O outro tipo de técnico é um cara que sem dúvida tem as suas coreografias preferidas, mas guarda isso no bolso e pensa em primeiro lugar no grupo que está recebendo quando chega no clube. Não adianta pensar num jogo de alta velocidade quando o elenco quase todo é idoso, ou pesadão, ou está fora de forma porque o trabalho físico no clube tem sido deficiente. 
 
Esse técnico tem que olhar o grupo, fazer os primeiros treinos, confirmar as impressões que já tinha (quando é um clube que ele conhece bem à distância), e começar a armar o melhor jogo possível com o material que ele tem em mãos. 
 
É como um arquiteto que pode ter na cabeça alguns projetos geniais e mirabolantes de residência, mas sempre vai ter que atender as necessidades do cliente, o gosto pessoal do cliente, as condições físicas do terreno do cliente, e assim por diante.
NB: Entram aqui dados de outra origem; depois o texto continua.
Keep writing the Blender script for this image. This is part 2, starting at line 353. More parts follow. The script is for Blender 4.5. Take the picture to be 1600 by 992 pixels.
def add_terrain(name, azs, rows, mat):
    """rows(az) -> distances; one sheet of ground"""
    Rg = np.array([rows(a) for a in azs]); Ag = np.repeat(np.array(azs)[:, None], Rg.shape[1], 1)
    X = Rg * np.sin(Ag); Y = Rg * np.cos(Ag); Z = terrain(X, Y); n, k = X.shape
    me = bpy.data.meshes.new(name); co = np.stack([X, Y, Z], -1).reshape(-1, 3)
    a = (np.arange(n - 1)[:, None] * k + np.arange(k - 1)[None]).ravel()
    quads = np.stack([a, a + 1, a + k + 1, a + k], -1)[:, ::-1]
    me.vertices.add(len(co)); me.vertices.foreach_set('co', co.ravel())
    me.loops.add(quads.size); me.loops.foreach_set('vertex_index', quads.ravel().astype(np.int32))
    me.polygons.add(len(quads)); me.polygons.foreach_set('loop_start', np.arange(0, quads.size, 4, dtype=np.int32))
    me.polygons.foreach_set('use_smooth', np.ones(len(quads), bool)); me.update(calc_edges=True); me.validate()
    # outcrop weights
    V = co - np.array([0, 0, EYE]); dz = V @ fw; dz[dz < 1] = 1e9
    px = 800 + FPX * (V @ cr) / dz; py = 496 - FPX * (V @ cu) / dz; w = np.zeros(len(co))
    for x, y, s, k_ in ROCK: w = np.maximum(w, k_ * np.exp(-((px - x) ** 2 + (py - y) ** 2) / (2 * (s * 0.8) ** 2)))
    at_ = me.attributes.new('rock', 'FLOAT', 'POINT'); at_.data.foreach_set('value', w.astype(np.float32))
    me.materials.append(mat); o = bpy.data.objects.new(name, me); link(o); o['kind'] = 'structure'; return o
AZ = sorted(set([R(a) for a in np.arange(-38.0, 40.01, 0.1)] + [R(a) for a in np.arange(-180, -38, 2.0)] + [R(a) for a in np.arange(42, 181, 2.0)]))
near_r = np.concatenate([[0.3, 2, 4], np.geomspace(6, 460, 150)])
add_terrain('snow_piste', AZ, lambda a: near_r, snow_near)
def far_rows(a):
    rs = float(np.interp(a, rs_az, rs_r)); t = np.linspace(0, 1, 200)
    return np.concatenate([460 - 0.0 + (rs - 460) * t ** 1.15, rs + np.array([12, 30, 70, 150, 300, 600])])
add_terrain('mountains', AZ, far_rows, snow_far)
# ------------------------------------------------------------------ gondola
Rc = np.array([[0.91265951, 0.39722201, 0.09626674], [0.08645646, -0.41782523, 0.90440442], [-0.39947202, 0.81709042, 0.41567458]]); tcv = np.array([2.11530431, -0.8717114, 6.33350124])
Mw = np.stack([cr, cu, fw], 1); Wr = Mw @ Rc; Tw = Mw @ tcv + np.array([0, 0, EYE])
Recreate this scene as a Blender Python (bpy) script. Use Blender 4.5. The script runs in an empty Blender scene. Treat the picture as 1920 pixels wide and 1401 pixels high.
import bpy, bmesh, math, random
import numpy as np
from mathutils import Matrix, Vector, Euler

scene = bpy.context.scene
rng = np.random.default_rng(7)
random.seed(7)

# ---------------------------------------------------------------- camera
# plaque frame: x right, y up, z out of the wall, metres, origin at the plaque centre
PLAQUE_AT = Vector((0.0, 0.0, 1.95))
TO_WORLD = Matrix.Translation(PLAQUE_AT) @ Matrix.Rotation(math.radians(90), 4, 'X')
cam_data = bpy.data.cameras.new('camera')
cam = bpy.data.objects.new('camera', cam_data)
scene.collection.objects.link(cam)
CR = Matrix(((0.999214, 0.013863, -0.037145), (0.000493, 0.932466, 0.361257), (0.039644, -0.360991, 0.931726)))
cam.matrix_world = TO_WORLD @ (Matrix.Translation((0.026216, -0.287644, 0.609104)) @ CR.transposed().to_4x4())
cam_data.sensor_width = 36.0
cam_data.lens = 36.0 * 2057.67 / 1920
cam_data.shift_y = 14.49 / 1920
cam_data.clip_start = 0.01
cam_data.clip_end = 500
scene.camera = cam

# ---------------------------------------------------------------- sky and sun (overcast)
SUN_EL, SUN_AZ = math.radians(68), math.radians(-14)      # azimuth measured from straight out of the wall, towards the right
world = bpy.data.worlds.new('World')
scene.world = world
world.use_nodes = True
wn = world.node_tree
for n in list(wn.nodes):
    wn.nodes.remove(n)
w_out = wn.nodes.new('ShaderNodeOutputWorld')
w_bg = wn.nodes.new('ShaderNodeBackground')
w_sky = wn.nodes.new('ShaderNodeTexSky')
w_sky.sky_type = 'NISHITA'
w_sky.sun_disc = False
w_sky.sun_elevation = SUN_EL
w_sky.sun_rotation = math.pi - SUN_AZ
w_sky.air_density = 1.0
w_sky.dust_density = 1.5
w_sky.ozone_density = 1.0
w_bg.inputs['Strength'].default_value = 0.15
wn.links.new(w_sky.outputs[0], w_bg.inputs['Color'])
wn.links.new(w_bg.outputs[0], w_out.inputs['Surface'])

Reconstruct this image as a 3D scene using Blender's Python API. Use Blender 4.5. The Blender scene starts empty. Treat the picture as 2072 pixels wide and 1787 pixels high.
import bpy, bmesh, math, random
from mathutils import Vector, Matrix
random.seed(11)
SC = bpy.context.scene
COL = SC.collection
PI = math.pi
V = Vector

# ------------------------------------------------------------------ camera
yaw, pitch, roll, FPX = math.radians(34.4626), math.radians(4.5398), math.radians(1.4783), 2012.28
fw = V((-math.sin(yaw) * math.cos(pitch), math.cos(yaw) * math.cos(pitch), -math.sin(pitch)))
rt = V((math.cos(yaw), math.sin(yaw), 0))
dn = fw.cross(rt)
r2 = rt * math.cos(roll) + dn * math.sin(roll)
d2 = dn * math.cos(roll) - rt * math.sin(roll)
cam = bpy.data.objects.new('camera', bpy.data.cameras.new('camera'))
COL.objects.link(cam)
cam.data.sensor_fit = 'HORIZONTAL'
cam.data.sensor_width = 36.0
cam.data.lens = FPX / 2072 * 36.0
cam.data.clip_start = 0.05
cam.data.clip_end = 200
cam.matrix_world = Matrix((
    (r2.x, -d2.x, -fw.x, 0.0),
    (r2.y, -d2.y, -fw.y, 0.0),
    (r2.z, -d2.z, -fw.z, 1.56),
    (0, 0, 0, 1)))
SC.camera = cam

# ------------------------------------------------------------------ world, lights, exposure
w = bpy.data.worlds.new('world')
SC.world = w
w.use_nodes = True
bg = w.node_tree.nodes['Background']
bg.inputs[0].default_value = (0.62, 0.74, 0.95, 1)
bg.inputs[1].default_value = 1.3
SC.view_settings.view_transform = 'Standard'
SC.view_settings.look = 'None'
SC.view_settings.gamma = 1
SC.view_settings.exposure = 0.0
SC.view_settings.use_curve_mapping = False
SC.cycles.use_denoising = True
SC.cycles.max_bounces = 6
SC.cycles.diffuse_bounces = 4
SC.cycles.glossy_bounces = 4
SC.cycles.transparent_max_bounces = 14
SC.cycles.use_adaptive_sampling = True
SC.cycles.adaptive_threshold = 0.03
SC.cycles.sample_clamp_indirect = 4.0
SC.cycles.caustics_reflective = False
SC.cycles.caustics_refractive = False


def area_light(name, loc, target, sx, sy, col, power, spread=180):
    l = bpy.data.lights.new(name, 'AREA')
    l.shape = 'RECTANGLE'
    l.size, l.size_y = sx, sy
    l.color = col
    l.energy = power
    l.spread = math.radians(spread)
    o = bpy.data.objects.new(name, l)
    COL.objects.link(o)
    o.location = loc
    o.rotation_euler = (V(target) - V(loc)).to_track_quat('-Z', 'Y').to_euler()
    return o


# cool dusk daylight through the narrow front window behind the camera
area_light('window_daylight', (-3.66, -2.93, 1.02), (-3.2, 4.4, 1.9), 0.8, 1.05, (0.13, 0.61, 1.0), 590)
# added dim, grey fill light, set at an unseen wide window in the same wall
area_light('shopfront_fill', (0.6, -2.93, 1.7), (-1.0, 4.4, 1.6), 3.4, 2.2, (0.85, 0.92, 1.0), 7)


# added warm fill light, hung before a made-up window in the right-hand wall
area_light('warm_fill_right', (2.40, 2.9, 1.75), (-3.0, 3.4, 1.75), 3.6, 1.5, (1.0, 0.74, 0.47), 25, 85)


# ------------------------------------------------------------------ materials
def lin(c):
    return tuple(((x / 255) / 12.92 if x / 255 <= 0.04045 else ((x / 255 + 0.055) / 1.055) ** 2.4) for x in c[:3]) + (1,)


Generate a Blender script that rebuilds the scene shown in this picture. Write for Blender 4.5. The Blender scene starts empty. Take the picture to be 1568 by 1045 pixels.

Ou um arranjador musical que vai fazer os arranjos de um disco e lhe oferecem um quarteto de câmara, um DJ, oito percussionistas e duas guitarras: “O que tem é isso; te vira”. 



(Fernando Diniz) 
 

Um trabalho como o de Fernando Diniz tem mais condições de render num clube, como tem rendido bons resultados no Fluminense, basta ver os títulos recentes e inéditos que conquistou. É um trabalho de cima para baixo, que um elenco precisa de tempo para assimilar, “mecanizar”, tornar quase instintivo, com reações, respostas e opções-de-jogada decididas em frações de segundo. 
 
Bem mais difícil aplicá-lo numa seleção, onde o grupo se reúne por dez dias de tantos em tantos meses. 
 
Em casos assim, parece dar mais certo o jeito de Dorival Júnior, também um bom técnico, que me lembro de ter visto no melhor time do Santos nos últimos tempos (o de Neymar e Ganso), no Flamengo recente, e por último no São Paulo, ganhando também um título inédito. 



(Vicente Feola)
 

Dizem que Vicente Feola não interferia quase nada no que o time fazia. Já vi jornalista dizer (em momento de euforia): “Feola ganhou a Copa de 58 na hora da convocação”. Ou seja: era só distribuir o grupo em campo, e quando algo não ia bem o próprio grupo chegava para ele e dizia: “Tem que botar esses meninos que estão no banco, Garrincha e Pelé.” E ele botava. 
 
Dorival Júnior vai fazer uma boa sequência na Seleção? Tomara que sim. Não sou mais de torcer por Seleção, e até os meus times preferidos eu acompanho à distância, pelo rádio. Gosto do futebol bem jogado. Admiro “técnicos de esquema” como Guardiola e “técnicos de grupo” como Ancelotti, do Real Madrid. O jogo sendo bonito e eficaz, fico satisfeito. 
 
Porém, quando olho o trabalho de um técnico de futebol é como se estivesse olhando o trabalho de um diretor de cinema, de um maestro de orquestra sinfônica, de um diretor de teatro ou dança. Há um grupo de jovens talentosos, e a gente precisa saber que nenhum grupo é igual aos outros. Como trazer de casa a idéia de uma Obra, e conseguir juntar essa idéia à realidade desse Grupo, e conseguir produzir uma terceira coisa, que ainda não sabemos o que vai ser?